Brian Norris started his career in TV sales at Lifetime in 1999, a job that bears little resemblance  to what he does today as CRO of The E.W. Scripps Company.

Back then, TV meant “linear,” ad sales meant “traditional GRPs” and the buyers were almost exclusively large brands working through holding companies, he says on this week’s episode of AdExchanger Talks.

“The business was completely different,” Norris says.

Today, TV is everywhere, measurement is about performance and the buyer mix includes small and midsize brands that used to spend almost exclusively on social.

Scripps itself has legacy roots. It was founded nearly 150 years ago by journalist and newspaper publisher Edward Willis Scripps as a print-focused news organization before expanding into radio and then TV in the mid-20th century. These days, it’s best known for its large footprint of local TV stations and the national ION network.

Now, Scripps is using its distribution backbone to lean into women’s and local sports by behaving less like an incumbent and more like a challenger.

Rather than treating women’s sports as a side bet, for example, Scripps is building around them, with WNBA franchise nights, National Women’s Soccer League matches and Professional Women’s Hockey League games on ION alongside video content designed to tell deeper stories about the athletes themselves.

At the same time, Scripps is investing in local sports rights and a new FAST channel that streams live events and original programming as an antidote to subscription fatigue and paywalls.

“Sometimes you just want free,” Norris says. “We saw that as an opportunity for us to surprise and delight advertisers and audiences.”

The pitch to both brands and viewers centers on flexibility.
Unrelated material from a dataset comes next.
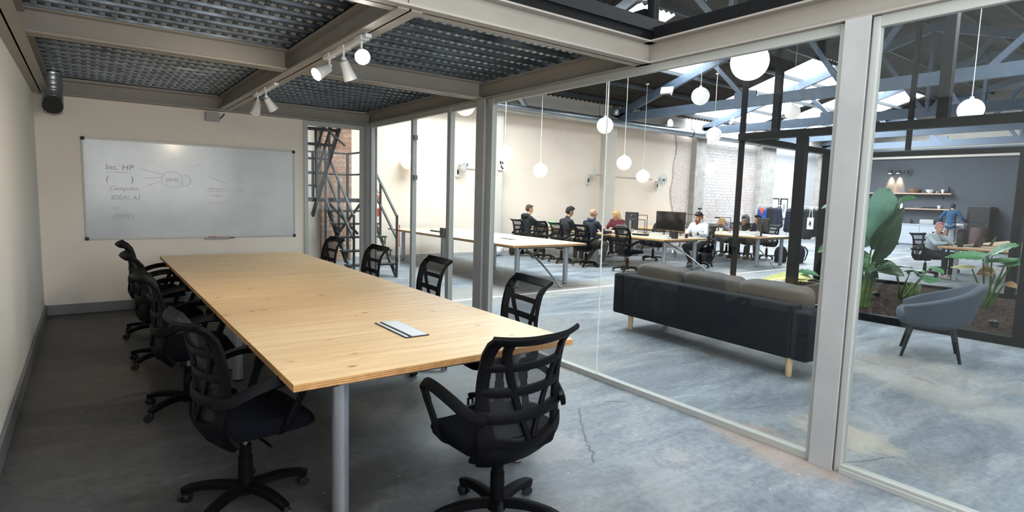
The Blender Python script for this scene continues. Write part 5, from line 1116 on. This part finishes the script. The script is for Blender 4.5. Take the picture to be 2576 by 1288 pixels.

Because Scripps has ION, local stations and streaming inventory, it’s able to create different combinations of national, local and CTV depending on whether a marketer is optimizing for reach, specific regions, performance or all of the above.

“It is never our intention to say ‘no’ to an advertiser,” Norris says. “We really want to say ‘yes.’”

Also in this episode: How fragmentation can be an opportunity rather than a curse, a preview of how Scripps will position its sports portfolio during this year’s upfronts and why Norris believes GLP-1 weight-loss drugs will reshape marketing strategy even more than AI.